▶ [Stated goal] Only the lines from the line with "Write a Blender" through the line with "scene.camera = cam" should be copied, exactly as they appear, with both ends kept.

Entries taken from a collection
▼▼▼

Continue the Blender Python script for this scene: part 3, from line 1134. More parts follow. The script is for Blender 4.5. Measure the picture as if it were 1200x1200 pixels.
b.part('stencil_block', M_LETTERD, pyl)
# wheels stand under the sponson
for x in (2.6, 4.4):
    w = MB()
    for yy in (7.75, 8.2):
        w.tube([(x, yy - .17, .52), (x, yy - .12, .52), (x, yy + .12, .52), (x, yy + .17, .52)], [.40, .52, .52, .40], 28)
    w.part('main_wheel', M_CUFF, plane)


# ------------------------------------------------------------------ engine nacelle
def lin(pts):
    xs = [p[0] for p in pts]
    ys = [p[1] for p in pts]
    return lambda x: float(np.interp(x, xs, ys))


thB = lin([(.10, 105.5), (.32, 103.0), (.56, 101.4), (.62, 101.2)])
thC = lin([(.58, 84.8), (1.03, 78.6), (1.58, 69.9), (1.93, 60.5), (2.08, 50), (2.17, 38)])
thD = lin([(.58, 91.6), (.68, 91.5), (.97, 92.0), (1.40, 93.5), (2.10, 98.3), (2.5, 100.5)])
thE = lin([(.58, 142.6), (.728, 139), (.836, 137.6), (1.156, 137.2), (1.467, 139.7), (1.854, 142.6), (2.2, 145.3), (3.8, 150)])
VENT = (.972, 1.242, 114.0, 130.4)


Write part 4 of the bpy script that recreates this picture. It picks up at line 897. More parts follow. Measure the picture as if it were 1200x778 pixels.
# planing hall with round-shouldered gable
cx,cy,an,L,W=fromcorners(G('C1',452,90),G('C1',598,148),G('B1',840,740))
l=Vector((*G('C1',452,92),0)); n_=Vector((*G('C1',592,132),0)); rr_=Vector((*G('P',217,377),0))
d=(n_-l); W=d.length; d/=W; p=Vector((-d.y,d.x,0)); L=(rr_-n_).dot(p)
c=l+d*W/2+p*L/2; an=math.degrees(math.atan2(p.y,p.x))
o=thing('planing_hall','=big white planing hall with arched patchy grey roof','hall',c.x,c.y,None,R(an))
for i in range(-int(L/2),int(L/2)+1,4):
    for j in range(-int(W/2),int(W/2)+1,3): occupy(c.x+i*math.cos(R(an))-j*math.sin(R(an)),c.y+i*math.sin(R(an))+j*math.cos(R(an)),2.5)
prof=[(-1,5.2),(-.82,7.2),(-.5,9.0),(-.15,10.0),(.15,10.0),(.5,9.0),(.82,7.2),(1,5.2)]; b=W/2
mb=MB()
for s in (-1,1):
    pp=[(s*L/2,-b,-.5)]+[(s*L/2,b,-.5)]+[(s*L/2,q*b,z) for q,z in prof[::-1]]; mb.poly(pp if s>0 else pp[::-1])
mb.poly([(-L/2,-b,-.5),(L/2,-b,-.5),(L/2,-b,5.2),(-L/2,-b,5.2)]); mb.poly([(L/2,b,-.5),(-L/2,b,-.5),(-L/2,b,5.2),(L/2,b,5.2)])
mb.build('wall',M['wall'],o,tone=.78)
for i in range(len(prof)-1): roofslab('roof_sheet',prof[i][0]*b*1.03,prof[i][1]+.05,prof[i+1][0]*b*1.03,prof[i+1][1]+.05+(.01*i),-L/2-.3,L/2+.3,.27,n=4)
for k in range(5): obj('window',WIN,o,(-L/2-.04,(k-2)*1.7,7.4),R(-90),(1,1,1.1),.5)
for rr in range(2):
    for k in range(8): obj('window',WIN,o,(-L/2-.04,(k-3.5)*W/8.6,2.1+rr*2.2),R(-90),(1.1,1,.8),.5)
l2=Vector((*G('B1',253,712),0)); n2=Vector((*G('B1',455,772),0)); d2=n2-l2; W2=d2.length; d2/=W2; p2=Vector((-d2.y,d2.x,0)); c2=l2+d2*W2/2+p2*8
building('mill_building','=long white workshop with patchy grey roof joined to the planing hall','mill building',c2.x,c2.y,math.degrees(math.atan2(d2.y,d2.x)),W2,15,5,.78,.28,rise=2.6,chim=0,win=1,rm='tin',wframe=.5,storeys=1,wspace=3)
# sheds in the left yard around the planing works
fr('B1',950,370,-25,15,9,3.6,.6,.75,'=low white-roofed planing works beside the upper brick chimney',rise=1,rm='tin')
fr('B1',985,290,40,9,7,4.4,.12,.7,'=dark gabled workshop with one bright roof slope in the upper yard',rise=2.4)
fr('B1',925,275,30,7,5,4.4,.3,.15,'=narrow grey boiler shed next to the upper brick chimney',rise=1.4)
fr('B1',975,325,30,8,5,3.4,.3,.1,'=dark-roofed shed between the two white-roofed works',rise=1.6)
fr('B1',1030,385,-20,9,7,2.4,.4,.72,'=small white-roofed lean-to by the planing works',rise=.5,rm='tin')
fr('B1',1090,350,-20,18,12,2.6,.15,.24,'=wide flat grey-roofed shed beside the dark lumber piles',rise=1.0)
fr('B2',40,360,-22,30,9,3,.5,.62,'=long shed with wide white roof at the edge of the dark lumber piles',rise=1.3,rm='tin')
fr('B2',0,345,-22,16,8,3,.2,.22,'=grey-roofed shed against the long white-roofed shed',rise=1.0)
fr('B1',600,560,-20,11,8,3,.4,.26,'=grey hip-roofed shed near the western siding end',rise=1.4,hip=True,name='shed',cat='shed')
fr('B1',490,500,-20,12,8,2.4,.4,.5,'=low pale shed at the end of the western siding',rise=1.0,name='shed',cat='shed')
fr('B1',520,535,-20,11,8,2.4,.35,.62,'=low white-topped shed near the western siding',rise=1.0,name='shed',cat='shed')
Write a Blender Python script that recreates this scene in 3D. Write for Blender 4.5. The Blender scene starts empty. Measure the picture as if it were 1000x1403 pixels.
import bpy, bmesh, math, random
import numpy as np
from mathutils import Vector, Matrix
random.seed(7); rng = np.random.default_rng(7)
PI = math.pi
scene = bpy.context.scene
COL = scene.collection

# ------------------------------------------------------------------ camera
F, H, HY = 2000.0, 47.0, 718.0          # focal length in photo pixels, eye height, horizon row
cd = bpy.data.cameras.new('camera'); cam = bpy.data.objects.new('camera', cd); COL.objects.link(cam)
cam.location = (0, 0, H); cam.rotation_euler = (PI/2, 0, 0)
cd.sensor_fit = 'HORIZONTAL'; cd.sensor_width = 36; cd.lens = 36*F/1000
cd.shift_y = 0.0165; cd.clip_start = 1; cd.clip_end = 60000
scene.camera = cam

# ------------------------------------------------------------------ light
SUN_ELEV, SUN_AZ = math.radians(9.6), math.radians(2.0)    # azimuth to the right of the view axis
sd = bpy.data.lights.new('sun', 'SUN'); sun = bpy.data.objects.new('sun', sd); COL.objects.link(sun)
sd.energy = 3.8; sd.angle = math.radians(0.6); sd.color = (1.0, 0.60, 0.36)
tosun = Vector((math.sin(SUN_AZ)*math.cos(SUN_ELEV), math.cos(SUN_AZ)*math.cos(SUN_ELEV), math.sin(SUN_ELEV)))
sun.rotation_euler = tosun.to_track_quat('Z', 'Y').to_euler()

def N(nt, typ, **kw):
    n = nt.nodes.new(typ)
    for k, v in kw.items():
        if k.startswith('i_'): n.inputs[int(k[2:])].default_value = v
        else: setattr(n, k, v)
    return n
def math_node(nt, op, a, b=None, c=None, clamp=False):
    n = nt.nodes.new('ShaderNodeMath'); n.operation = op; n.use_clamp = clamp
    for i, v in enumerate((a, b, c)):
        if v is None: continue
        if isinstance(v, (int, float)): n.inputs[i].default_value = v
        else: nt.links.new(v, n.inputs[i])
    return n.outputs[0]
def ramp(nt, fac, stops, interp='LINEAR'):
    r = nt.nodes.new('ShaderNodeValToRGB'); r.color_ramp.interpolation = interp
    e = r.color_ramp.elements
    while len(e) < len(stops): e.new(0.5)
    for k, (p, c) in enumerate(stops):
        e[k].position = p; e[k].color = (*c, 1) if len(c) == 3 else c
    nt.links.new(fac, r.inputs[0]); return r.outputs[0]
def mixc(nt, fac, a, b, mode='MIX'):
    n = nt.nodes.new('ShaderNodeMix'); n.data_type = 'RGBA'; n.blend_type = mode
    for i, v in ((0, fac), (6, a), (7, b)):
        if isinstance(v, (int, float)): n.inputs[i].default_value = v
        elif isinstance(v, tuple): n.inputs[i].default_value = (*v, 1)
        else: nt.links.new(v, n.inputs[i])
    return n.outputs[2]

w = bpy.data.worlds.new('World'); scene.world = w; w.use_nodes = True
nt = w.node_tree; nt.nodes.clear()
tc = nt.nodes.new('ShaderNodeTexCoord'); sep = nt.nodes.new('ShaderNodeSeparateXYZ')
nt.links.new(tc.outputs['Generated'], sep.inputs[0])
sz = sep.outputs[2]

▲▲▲

▶ [Final answer]
Write a Blender Python script that recreates this scene in 3D. Write for Blender 4.5. The Blender scene starts empty. Measure the picture as if it were 1000x1403 pixels.
import bpy, bmesh, math, random
import numpy as np
from mathutils import Vector, Matrix
random.seed(7); rng = np.random.default_rng(7)
PI = math.pi
scene = bpy.context.scene
COL = scene.collection

# ------------------------------------------------------------------ camera
F, H, HY = 2000.0, 47.0, 718.0          # focal length in photo pixels, eye height, horizon row
cd = bpy.data.cameras.new('camera'); cam = bpy.data.objects.new('camera', cd); COL.objects.link(cam)
cam.location = (0, 0, H); cam.rotation_euler = (PI/2, 0, 0)
cd.sensor_fit = 'HORIZONTAL'; cd.sensor_width = 36; cd.lens = 36*F/1000
cd.shift_y = 0.0165; cd.clip_start = 1; cd.clip_end = 60000
scene.camera = cam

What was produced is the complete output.